Jim Waterson in the Guardian: "Labour’s mass complaint to the press regulator Ipso over this summer’s press coverage of Jeremy Corbyn’s visit to a Tunisian cemetery in 2014 has been dropped, according to individuals at the newspapers involved. The party made the unprecedented decision to complain against most national newspapers, complaining that the Sun, the Times, the Telegraph, the Daily Mail, the Express and Metro had misrepresented the event, which saw the Labour leader attend a ceremony commemorating Palestinians who died in the country. The party had complained that the articles suggested he was commemorating members of the Black September terrorist group or those who carried out the 1972 Munich massacre, which Corbyn denied."

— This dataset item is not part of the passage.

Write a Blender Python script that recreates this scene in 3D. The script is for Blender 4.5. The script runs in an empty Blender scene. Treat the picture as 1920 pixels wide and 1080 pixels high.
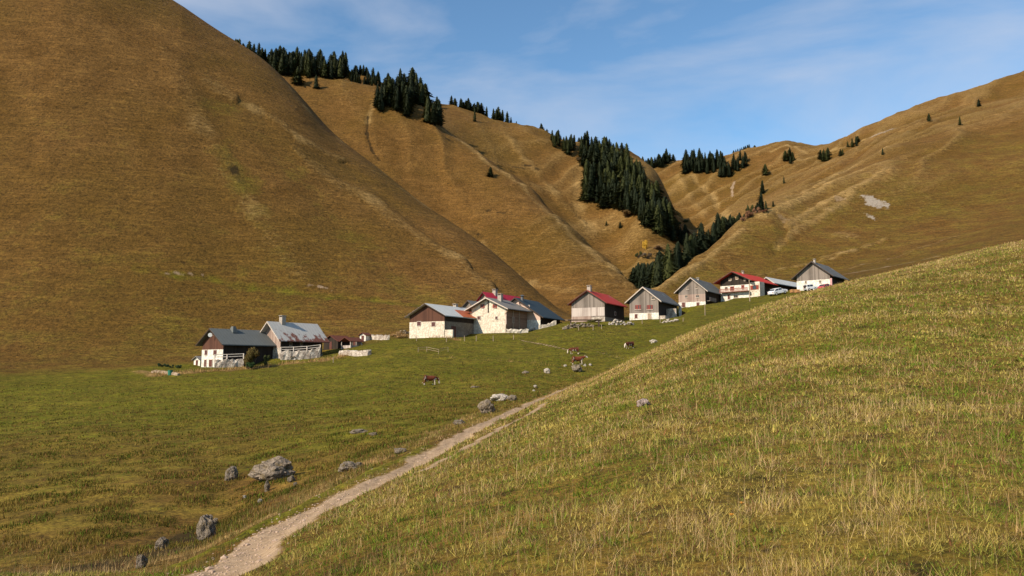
import bpy, math, random
import numpy as np
from mathutils import Vector, Matrix, noise as mnoise
R = math.radians
sc = bpy.context.scene
COL = sc.collection
random.seed(7); rng = np.random.default_rng(11)

# ---------------------------------------------------------------- camera
FPX, HOR = 1400.0, 685.0                 # focal length and horizon row, in 1920-px units
PITCH = math.atan((HOR - 540) / FPX)
cp, sp = math.cos(PITCH), math.sin(PITCH)
cam = bpy.data.cameras.new('camera'); camo = bpy.data.objects.new('camera', cam); COL.objects.link(camo)
cam.sensor_width = 36; cam.lens = 36 * FPX / 1920; cam.clip_start = 0.1; cam.clip_end = 6000
camo.location = (0, 0, 0); camo.rotation_euler = (R(90) + PITCH, 0, 0)
sc.camera = camo
# ---------------------------------------------------------------- light
SUN_AZ, SUN_EL = 230.0, 34.0             # azimuth clockwise from +Y (the view direction)
sd = Vector((math.sin(R(SUN_AZ)) * math.cos(R(SUN_EL)), math.cos(R(SUN_AZ)) * math.cos(R(SUN_EL)), math.sin(R(SUN_EL))))
sl = bpy.data.lights.new('sun', 'SUN'); sl.energy = 5.0; sl.angle = R(0.5); sl.color = (1.0, 0.87, 0.70)
so = bpy.data.objects.new('sun', sl); COL.objects.link(so)
so.rotation_euler = (-sd).to_track_quat('-Z', 'Y').to_euler()
w = bpy.data.worlds.new("World"); sc.world = w; w.use_nodes = True
nt = w.node_tree; nt.nodes.clear()
def wn(t, **k):
    n = nt.nodes.new(t)
    for a, b in k.items(): setattr(n, a, b)
    return n
sky = wn('ShaderNodeTexSky', sky_type='NISHITA', sun_disc=False, sun_elevation=R(SUN_EL), sun_rotation=R(SUN_AZ), altitude=1300, air_density=1.15, dust_density=0.7, ozone_density=2.2)
tc = wn('ShaderNodeTexCoord')
mp = wn('ShaderNodeMapping'); mp.inputs['Scale'].default_value = (1.2, 1.2, 4.2); mp.inputs['Rotation'].default_value = (0.05, 0.10, 0.3)
nz = wn('ShaderNodeTexNoise'); nz.inputs['Scale'].default_value = 1.9; nz.inputs['Detail'].default_value = 9; nz.inputs['Roughness'].default_value = 0.52; nz.inputs['Distortion'].default_value = 0.35
rp = wn('ShaderNodeValToRGB'); rp.color_ramp.elements[0].position = 0.45; rp.color_ramp.elements[1].position = 0.72
rp.color_ramp.elements[0].color = (0, 0, 0, 1); rp.color_ramp.elements[1].color = (.75, .75, .75, 1)
mx = wn('ShaderNodeMix', data_type='RGBA')
bg = wn('ShaderNodeBackground'); bg.inputs['Strength'].default_value = 0.118
out = wn('ShaderNodeOutputWorld')
L_ = nt.links.new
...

Dan Hodges @DPJHodges on Twitter: "Corbyn’s decision to drop his complaint over the wreath laying confirms what we always knew. The press told the truth. He didn’t....Corbyn’s decision also confirms something else we’ve always known. His definition of a ‘media smear’ is in reality a factual news report that paints him in a negative light."

  • The Guardian has further reported: "It can now be revealed that the complaint was shelved after the party missed a deadline to tell Ipso that it still wanted to push ahead with the challenge to newspapers. Labour is now asking the press regulator to make an exception to its rules and reopen the case despite missing the deadline, on the basis of the “extenuating circumstances” that officials were too busy dealing with party conference preparations and a staff member had been ill for several days."